I couldn’t help wonder though, why just the fact that the texts upon which his beliefs were based were an inaccurately copied set of documents written and chosen to fortify one of many competing views of Jesus.

And I realized it all came down to faith. Because faith is not contingent on anything. Once you have faith, you don’t need proof. Proof is irrelevant. Ehrman could see that the New Testament was not the literal word of God but still believed in God and Jesus, because that’s what faith is; believing regardless of everything.

Ehrman’s problem was he had faith in a very specific God. I believed in God as a child, but I wasn’t that clear on what he did. I didn’t really think about the issues of being loving and all powerful yet allowing suffering, because I was not a sophisticated nine-year-old. By the time I could think about these things, I was done with God.

God’s Problem is a book about how the bible deals with suffering, and he apparently found nothing in it that fit with his faith. His faith wasn’t, seemingly, in the God that tortured Job to win a bet with Satan, killing his family in the process, or the God who punished children for the sins of their parents. I still don’t understand why it  took him so long to reach that point, but faith is a powerful thing.

Beliefs can be changed with new evidence; faith cannot be. Yet, insisting on proof for what you believe is considered somehow petty and mean.  If you don’t believe in God, or ghosts, or psychics,  or astrology, many people will see you as a cynic with no sense of childlike wonder, as though unquestioning belief is far more admirable than trying to really understand the world through careful study and a rational exploration of factual evidence. Instead, we admire what Stephen Colbert calls “truthiness”; believing in something there is no proof for because you feel it in your gut.

People love the famous editorial in which a newspaper man tells a little girl that yes, there is a Santa Claus, even if there’s no proof, a piece wonderfully rewritten by Greta Christina as No Virginia, There is No Santa Claus, a paean to rational thought I found through a lovely post on the allure of irrational belief by my friend Tim Martin.
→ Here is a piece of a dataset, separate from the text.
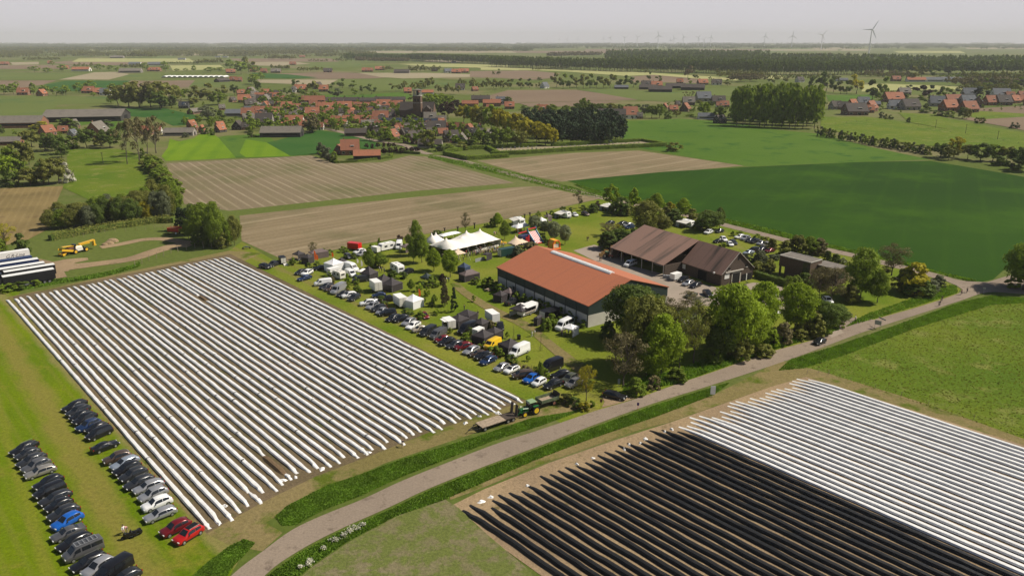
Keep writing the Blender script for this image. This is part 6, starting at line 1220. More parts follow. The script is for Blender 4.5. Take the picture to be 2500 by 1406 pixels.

I don’t have faith. I don’t believe I have ever had faith. I have believed wrongly, but only because I was lacking information, or was trusting the wrong sources, or was too lazy to really consider all sides of an issue. But I can’t recall ever having blind faith in anything; I remain open to information refuting what I believe, and the model of the world I keep in my head is still constantly changing as new information arrives.

Certainly I have opinions I will not release. For example, I believe the world should devote more resources to feeding those who starve than to building weapons. This is not based on fact. Starvation is not inherently wrong, it is a natural part of nature. But I don’t think you could really talk me out of this belief - you can’t use facts to persuade me I shouldn’t worry about people starving to death. Even then, you could, if you martialed your facts, possibly persuade me that starvation is inherently unsolvable, and that attempts to feed the world would ultimately just make things worse. I haven’t heard such an argument, but I feel certain someone out there is ready to make it. And if a good case could be made, I would adjust my beliefs accordingly.

Faith is not as easy to adjust. It isn’t based on proof, so it cannot be disproved. Asking for proof is not faith, and in fact, those with faith would say wanting proof demeans faith. As Kris Kringle explains in Miracle on 34th Street, "Faith is believing when common sense tells you not to."

Thomas Paine once wrote that it would make no sense for God to give man the ability to reason and then insist that he not use that gift. It’s exactly the sort of reasonable statement that faith easily discounts.

While faith is portrayed as beautiful, it actually an example of man at his most primitive, the confused cave man fearfully offering chickens to unseen spirits because he just doesn’t know any better. For centuries, man has been creating something beyond faith, something much, much better, based on rational thought and experimentation. I believe that is a good thing. But I have no faith in anything.